Tharoor Speaks on Empire and India's Democratic Journey in NYC
Synopsis
Key Takeaways
Congress MP Dr. Shashi Tharoor addressed the O.P. Jindal Global University New York Colloquium on Sunday evening in New York City, delivering a lecture titled 'The Making of Modern India: Empire, Memory and the Future,' in which he reflected on how India has transformed its colonial inheritance into the foundations of a democratic republic.
Context
Tharoor, sharing the address on social media, described the core thrust of his argument: that India has reshaped the legacy of empire into the aspirations of a sovereign, democratic republic. The post, shared on 14 July 2026, was accompanied by four images from the event, offering a glimpse of the colloquium setting in New York City.
The lecture title — 'The Making of Modern India: Empire, Memory and the Future' — signals a three-part framework: the historical fact of British colonial rule, the role of collective memory in shaping national identity, and the forward-looking ambitions of the Indian republic that was formally constituted on 26 January 1950.
Policy Backdrop
Dr. Tharoor has long been one of India's most prominent voices on the legacies of British colonialism. His book An Era of Darkness — a detailed indictment of British imperial rule in India — became a reference point in global conversations on decolonisation and reparations, following his celebrated 2015 Oxford Union debate speech on the subject.
He has carried that argument into parliamentary proceedings and international forums alike. The O.P. Jindal Global University, a private Indian institution known for its programs in international affairs and law, has established the New York Colloquium series as a platform for engaging the Indian diaspora and international academic communities on questions of Indian history, governance, and global positioning.
Such overseas academic events are increasingly seen as instruments of what analysts describe as 'academic diplomacy' — efforts by Indian institutions and public intellectuals to shape global narratives on decolonisation, India's republican identity, and its civilisational continuity beyond the colonial period.
Stakeholders and Impact
The primary audience for the New York Colloquium comprises members of the Indian diaspora in the United States, international academics, and students of South Asian history and politics. For this community, a lecture by a sitting Member of Parliament with Tharoor's academic and diplomatic credentials carries both intellectual and symbolic weight.
The event also speaks to a broader constituency within India, where debates over how the nation remembers, teaches, and narrates its colonial past remain politically and culturally charged. Dr.
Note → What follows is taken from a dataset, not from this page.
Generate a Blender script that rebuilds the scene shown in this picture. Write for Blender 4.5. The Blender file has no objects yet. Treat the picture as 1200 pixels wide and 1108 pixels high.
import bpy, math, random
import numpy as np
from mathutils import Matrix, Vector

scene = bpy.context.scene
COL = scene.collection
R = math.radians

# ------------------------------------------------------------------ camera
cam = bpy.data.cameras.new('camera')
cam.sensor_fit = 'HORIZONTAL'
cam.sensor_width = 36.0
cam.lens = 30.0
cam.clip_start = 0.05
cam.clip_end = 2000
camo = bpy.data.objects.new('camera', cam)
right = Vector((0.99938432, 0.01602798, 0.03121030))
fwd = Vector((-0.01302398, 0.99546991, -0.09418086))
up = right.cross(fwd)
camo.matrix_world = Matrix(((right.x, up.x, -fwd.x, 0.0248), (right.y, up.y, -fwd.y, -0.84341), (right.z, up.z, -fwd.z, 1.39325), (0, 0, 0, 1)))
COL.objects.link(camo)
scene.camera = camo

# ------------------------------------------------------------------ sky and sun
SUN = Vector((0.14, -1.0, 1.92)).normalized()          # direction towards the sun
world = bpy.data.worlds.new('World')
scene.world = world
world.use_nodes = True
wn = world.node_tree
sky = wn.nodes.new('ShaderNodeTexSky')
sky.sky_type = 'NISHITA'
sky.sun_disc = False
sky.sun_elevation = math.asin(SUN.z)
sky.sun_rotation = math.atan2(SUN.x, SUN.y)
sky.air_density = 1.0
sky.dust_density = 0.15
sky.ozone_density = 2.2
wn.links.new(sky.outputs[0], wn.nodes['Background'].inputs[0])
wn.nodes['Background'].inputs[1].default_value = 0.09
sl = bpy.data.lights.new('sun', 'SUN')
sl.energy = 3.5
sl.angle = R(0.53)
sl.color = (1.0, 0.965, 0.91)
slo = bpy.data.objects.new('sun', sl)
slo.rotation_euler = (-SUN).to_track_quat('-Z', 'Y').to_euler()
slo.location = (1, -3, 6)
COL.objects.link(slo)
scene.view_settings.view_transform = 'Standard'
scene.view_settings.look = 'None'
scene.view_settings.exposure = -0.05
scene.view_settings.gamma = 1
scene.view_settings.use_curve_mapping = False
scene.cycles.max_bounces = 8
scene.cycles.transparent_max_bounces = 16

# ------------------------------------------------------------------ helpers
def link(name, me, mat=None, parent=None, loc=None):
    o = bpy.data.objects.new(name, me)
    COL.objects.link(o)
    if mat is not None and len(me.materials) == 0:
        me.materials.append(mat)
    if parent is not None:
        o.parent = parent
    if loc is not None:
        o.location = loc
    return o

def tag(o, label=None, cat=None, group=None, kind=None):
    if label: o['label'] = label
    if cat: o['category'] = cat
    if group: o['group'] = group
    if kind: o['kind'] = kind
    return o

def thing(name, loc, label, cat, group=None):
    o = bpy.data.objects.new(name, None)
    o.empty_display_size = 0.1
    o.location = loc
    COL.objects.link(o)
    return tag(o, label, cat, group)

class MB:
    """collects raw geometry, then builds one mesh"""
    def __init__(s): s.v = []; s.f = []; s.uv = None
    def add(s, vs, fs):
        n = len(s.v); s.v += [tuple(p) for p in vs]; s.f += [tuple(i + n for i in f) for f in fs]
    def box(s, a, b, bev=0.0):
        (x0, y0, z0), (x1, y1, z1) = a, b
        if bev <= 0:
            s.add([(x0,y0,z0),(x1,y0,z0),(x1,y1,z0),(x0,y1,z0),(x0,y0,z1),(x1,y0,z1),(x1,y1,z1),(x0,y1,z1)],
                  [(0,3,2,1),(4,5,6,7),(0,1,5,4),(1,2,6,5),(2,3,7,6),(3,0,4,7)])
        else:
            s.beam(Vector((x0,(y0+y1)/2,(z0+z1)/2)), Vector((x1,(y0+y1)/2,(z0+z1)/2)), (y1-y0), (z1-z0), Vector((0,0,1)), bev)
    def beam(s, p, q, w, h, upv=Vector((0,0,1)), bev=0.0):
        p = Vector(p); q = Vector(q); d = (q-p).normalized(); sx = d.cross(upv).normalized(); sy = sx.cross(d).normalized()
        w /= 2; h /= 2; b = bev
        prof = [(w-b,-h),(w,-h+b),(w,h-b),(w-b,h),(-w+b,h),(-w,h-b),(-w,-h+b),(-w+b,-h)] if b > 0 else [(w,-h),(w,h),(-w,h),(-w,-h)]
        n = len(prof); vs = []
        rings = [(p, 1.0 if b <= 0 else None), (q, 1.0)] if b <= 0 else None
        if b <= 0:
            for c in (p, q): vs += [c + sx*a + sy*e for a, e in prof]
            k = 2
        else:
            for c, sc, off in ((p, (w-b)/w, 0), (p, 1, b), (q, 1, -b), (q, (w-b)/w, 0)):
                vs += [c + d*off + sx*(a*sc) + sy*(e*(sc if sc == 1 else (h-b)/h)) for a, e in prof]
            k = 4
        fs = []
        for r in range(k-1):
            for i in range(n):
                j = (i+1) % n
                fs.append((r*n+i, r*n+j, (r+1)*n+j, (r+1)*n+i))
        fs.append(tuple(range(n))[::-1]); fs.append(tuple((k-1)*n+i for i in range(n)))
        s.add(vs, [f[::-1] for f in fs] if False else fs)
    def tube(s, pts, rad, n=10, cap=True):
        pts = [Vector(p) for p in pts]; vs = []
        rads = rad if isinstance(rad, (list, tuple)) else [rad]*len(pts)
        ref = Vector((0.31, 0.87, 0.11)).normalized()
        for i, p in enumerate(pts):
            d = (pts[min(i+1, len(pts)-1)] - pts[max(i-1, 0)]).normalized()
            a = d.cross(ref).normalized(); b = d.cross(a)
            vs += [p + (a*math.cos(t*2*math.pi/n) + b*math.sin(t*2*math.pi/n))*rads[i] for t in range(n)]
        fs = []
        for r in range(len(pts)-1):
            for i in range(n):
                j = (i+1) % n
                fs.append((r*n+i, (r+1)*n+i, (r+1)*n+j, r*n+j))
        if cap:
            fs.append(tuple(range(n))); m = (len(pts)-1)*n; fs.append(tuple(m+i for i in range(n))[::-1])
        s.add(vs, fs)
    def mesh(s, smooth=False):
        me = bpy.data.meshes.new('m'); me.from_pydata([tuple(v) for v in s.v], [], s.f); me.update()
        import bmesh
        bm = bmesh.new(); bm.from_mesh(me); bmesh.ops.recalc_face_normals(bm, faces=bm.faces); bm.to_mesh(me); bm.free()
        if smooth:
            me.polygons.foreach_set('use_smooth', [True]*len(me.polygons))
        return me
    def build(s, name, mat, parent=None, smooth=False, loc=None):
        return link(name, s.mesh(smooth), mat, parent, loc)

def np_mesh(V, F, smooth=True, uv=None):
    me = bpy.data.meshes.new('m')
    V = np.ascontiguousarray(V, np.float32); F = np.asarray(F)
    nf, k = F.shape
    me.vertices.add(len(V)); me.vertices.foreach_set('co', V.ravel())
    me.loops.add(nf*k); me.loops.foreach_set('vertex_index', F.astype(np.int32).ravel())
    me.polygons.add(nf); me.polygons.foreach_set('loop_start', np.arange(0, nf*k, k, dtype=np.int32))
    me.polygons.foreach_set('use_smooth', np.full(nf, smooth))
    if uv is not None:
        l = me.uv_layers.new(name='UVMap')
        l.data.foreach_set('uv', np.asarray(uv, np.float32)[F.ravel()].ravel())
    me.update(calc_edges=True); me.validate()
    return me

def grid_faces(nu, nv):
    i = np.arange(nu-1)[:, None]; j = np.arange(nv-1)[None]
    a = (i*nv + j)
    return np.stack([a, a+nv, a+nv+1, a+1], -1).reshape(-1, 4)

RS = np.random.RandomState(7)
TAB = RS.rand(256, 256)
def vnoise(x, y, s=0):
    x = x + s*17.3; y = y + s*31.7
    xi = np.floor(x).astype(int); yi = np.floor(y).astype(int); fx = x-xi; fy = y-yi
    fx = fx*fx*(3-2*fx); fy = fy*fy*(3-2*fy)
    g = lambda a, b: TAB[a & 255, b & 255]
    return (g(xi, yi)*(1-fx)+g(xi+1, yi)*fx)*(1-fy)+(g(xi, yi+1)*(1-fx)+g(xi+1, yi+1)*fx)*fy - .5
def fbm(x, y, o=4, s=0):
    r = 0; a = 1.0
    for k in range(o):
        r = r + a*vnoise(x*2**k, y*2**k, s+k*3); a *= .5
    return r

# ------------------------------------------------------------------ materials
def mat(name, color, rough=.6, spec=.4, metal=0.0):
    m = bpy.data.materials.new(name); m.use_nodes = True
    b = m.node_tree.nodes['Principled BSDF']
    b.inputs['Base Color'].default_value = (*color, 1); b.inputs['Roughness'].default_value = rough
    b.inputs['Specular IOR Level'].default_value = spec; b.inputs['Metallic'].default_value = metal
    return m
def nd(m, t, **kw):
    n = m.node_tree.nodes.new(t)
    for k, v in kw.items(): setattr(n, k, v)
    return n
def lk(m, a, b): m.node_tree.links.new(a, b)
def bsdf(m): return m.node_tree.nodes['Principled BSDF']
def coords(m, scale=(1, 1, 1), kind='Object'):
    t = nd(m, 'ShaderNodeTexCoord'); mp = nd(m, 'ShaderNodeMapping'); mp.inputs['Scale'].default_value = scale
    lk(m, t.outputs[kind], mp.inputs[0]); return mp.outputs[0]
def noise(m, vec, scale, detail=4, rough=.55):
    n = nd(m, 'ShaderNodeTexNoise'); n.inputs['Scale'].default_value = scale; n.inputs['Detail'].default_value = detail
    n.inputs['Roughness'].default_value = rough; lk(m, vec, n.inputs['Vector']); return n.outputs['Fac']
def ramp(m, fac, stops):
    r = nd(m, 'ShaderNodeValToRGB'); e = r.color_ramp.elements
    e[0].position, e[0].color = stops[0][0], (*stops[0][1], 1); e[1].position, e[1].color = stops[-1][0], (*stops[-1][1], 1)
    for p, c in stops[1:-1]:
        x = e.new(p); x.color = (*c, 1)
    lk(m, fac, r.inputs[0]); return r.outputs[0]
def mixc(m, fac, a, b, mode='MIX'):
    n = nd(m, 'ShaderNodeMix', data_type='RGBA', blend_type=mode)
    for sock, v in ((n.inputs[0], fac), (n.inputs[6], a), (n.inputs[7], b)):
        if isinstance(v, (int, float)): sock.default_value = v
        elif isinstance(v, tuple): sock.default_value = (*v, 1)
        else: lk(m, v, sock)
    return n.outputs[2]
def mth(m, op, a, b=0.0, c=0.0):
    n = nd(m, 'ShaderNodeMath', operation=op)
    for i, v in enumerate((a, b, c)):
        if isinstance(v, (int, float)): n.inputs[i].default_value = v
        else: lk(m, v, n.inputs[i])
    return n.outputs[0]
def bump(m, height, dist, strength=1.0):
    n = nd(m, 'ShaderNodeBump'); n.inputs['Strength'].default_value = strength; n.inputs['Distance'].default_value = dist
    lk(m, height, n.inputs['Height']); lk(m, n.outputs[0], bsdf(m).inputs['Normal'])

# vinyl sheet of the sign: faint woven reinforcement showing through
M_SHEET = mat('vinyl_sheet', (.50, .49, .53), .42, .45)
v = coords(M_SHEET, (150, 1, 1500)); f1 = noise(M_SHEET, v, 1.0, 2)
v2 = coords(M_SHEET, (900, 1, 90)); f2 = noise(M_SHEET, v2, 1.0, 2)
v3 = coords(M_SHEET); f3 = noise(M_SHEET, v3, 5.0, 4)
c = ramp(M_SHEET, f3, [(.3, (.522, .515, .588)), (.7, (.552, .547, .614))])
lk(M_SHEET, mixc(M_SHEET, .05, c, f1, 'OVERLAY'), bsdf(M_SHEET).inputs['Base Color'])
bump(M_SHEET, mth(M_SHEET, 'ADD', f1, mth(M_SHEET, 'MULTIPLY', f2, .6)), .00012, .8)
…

Tharoor's framing — that India has actively transformed imperial inheritance rather than merely survived it — offers a particular lens on national identity that resonates across the political spectrum, even as interpretations of that history diverge sharply.
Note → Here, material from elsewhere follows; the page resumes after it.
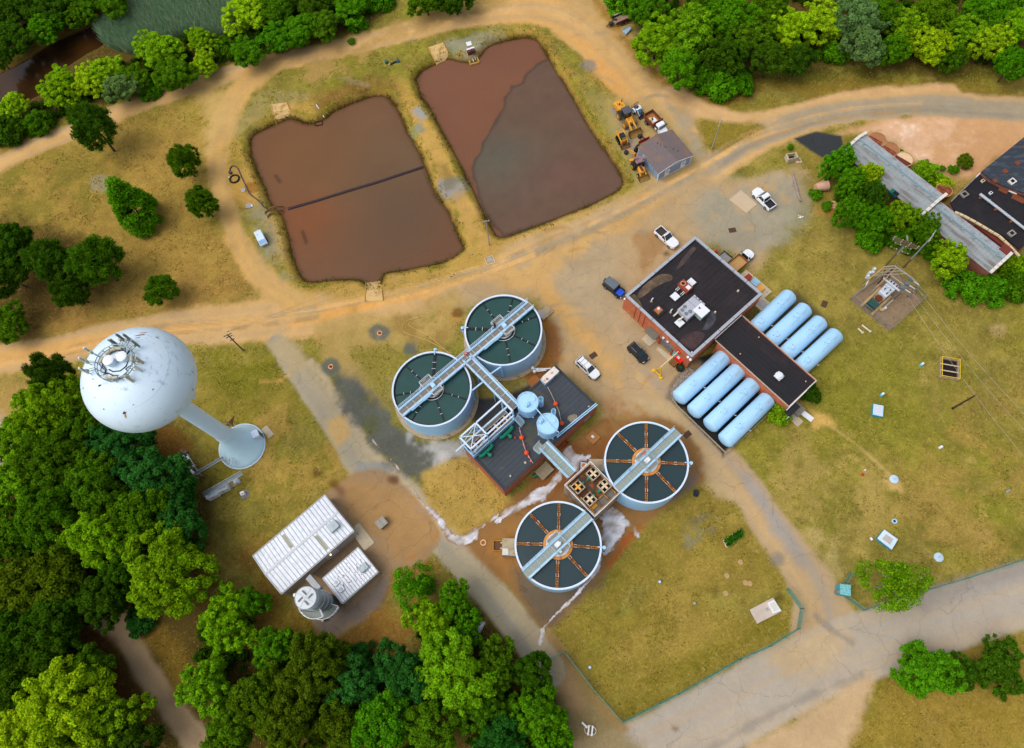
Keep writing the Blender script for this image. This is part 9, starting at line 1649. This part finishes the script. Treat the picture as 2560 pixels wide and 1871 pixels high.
 # ================================================================== PERSON on the clarifier walkway
px_,py_=G(1238.0,821.5,6.3);
def person(lab,x,y,z,a):
 t=thing('person',lab,'person',(x,y,z),a);bm=bmesh.new();J={'pel':(0,0,.92),'wa':(0,0,1.08),'ch':(.05,0,1.32),'nk':(.1,0,1.5),'hd':(.14,0,1.62),'hd2':(.15,0,1.72),'sl':(.06,.2,1.42),'sr':(.06,-.2,1.42),'el':(.22,.27,1.2),'er':(.22,-.27,1.2),'hl':(.45,.2,1.1),'hr':(.45,-.2,1.1),'fl':(.52,.2,1.08),'fr':(.52,-.2,1.08),'kl':(.03,.11,.5),'kr':(-.05,-.11,.5),'al':(0,.12,.09),'ar':(-.1,-.12,.09),'tl':(.16,.13,.04),'tr':(.06,-.13,.04),'pl':(0,.1,.88),'pr':(0,-.1,.88)}
 R_={'pel':.15,'wa':.15,'ch':.17,'nk':.065,'hd':.095,'hd2':.09,'sl':.085,'sr':.085,'el':.06,'er':.06,'hl':.04,'hr':.04,'fl':.035,'fr':.035,'kl':.075,'kr':.075,'al':.055,'ar':.055,'tl':.045,'tr':.045,'pl':.11,'pr':.11}
 E_=[('pel','wa'),('wa','ch'),('ch','nk'),('nk','hd'),('hd','hd2'),('ch','sl'),('ch','sr'),('sl','el'),('sr','er'),('el','hl'),('er','hr'),('hl','fl'),('hr','fr'),('pel','pl'),('pel','pr'),('pl','kl'),('pr','kr'),('kl','al'),('kr','ar'),('al','tl'),('ar','tr')]
 ks=list(J);me=bpy.data.meshes.new('body');me.from_pydata([J[k]for k in ks],[(ks.index(a_),ks.index(b_))for a_,b_ in E_],[]);o=link_mesh('body',me,t);sk=o.modifiers.new('skin','SKIN')
 L_=me.skin_vertices[0].data if me.skin_vertices else None
 if L_ is None:
  bm.from_mesh(me);lay=bm.verts.layers.skin.verify();bm.verts.ensure_lookup_table()
  for i,k in enumerate(ks):bm.verts[i][lay].radius=(R_[k],R_[k]);bm.verts[i][lay].use_root=(k=='pel')
  bm.to_mesh(me)
 else:
  for i,k in enumerate(ks):L_[i].radius=(R_[k],R_[k]);L_[i].use_root=(k=='pel')
 bm.free();ss=o.modifiers.new('sub','SUBSURF');ss.levels=ss.render_levels=1;me.materials.append(mat('dark_clothes','2c2a36',.8,var=.15));sk.use_smooth_shade=True
 SKN=mat('skin','9a6a50',.6);MB().ball((.16,0,1.66),.105,12,sz=1.2).obj('face',SKN,t,smooth=1);MB().ball((.12,0,1.72),.118,12,sz=.9).obj('hair',mat('dark_hair','20161a',.8),t,smooth=1)
 for s_ in(-1,1):
  MB().ball((.262,s_*.04,1.68),.016,6).obj('eye',DARK,t);MB().ball((.15,s_*.108,1.65),.028,6).obj('ear',SKN,t)
  for k in range(4):MB().tube([(.5,s_*.2-.03+.02*k,1.1),(.575+.01*(k in(1,2)),s_*.2-.036+.024*k,1.085),(.6,s_*.2-.036+.024*k,1.05)],.01,5).obj('finger',SKN,t)
  MB().tube([(.48,s_*.165,1.1),(.53,s_*.145,1.08)],.012,5).obj('thumb',SKN,t)
 MB().ball((.272,0,1.645),.02,6).obj('nose',SKN,t);bx((.26,0,1.605),(.012,.05,.012)).obj('mouth',mat('lip','7a4038',.6),t)
 return t
person('person in dark clothes leaning on the drive platform rail of the upper green clarifier',px_,py_,6.28,aU+pi/2)
# ================================================================== TREES, SHRUBS, REEDS
LEAF=leaf_mat('foliage');BARK=mat('bark','4a3c2c',.95,var=.3,scale=4);BARKP=mat('pale_bark','8a8272',.9,var=.2,scale=4)
def leaves_mesh(name,lumps,leaf,dens,seed,aspect=.62,up=.35,radial=0.0,droop=0.0,core=.66,jit=.55):
 """leaf cards gathered in clumps; a coarse inner hull, its colour darkened as painted shade, closes each clump"""
 r=np.random.default_rng(seed);V=[];F=[];C=[];n0=0
 for(cx,cy,cz,rad)in lumps:
  n=int(dens*4*pi*rad*rad*.75);d=r.normal(size=(n,3));d[:,2]+=up*.8;d/=np.linalg.norm(d,axis=1)[:,None];d[:,2]=np.where(d[:,2]<-.55,-d[:,2],d[:,2])
  p=np.array([cx,cy,cz])+d*rad*(.70+.36*r.random((n,1))**.7);nr=d+jit*r.normal(size=(n,3))+np.array([0,0,up]);nr/=np.linalg.norm(nr,axis=1)[:,None]
  t=np.cross(nr,r.normal(size=(n,3)));
  if radial:t=t*(1-radial)+d*radial+.25*r.normal(size=(n,3))
  t/=np.linalg.norm(t,axis=1)[:,None];b=np.cross(nr,t);b/=np.linalg.norm(b,axis=1)[:,None];s=leaf*(.65+.7*r.random((n,1)))
  q=np.stack([p-t*s*.5,p+b*s*.5*aspect+t*s*.05,p+t*s*.5-np.array([0,0,droop*leaf]),p-b*s*.5*aspect+t*s*.05],1)
  V.append(q.reshape(-1,3));F.append(np.arange(n*4).reshape(n,4)+n0);n0+=n*4
  k=(.8+.4*r.random())*(.6+.8*r.random((n,1)));hue=1+np.array([.16,.0,-.1])*r.normal(size=(n,1))*.6;C.append(np.repeat(np.clip(k*hue,.2,2),4,0))
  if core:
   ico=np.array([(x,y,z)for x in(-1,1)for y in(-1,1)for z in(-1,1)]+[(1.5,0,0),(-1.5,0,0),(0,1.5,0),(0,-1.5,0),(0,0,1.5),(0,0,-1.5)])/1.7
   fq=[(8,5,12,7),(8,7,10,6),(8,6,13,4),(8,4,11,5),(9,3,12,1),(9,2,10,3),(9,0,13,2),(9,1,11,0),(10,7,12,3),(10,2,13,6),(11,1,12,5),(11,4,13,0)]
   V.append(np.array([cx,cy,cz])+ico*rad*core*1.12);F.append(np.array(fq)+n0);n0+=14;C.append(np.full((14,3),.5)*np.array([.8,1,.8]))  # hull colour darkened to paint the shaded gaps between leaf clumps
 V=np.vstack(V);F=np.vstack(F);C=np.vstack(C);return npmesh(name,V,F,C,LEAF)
def dome(R,rz,n,lo,hi,seed,zmin=-.3,inner=.25,irr=.34):
 """clump centres over an uneven crown; radius R, half height rz"""
 r=np.random.default_rng(seed);out=[];ph=r.uniform(0,6.28,4);gold=pi*(3-sqrt(5))
 for i in range(n):
  z=1-(1-zmin)*(i+.5)/n;a=gold*i+r.normal()*.25;q=sqrt(max(0,1-min(z,1)**2));s=1+irr*(sin(2*a+ph[0])*.6+sin(3*a+ph[1])*.5+sin(5*a+ph[2])*.3)*q;f=r.uniform(.66,.94);rad=r.uniform(lo,hi)
  out.append((R*q*cos(a)*s*f,R*q*sin(a)*s*f,rz*z*f*r.uniform(.85,1.1),rad))
 for i in range(int(n*inner)):v=r.normal(size=3);v/=np.linalg.norm(v);f=r.uniform(.15,.55);out.append((R*v[0]*f,R*v[1]*f,rz*abs(v[2])*f,hi*1.15))
 return out
def wood_mesh(name,h,r0,zc,R,limbs,seed,m):
 r=np.random.default_rng(seed);b=MB();b.tube([(0,0,-zc),(r.normal()*.12,r.normal()*.12,-zc*.5),(r.normal()*.2,r.normal()*.2,0),(r.normal()*.3,r.normal()*.3,h*.5)],[r0,r0*.8,r0*.6,r0*.25],8)
 for k in range(limbs):
  a=6.28*k/limbs+r.normal()*.3;z0=r.uniform(-zc*.35,.1*h);e=r.uniform(.6,.95)*R;b.tube([(0,0,z0),(cos(a)*e*.4,sin(a)*e*.4,z0+e*.35),(cos(a+.2)*e*.8,sin(a+.2)*e*.8,z0+e*.55)],[r0*.45,r0*.3,r0*.1],5)
 return b.mesh(name,m,True)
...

For O.P. Jindal Global University, hosting a figure of Tharoor's stature at its New York series reinforces its ambitions as a globally engaged Indian academic institution.
What's Next
The Jindal Global University New York Colloquium series is expected to continue with further sessions engaging Indian and international scholars on themes of history, law, and democratic governance. Dr. Tharoor's ongoing engagement with these themes — through books, lectures, and parliamentary work — suggests the conversation on empire, memory, and India's republican future will remain a live one in both domestic and international arenas. How these ideas feed into debates on history curricula, reparations diplomacy, and India's self-presentation on the world stage will be worth watching in the months ahead.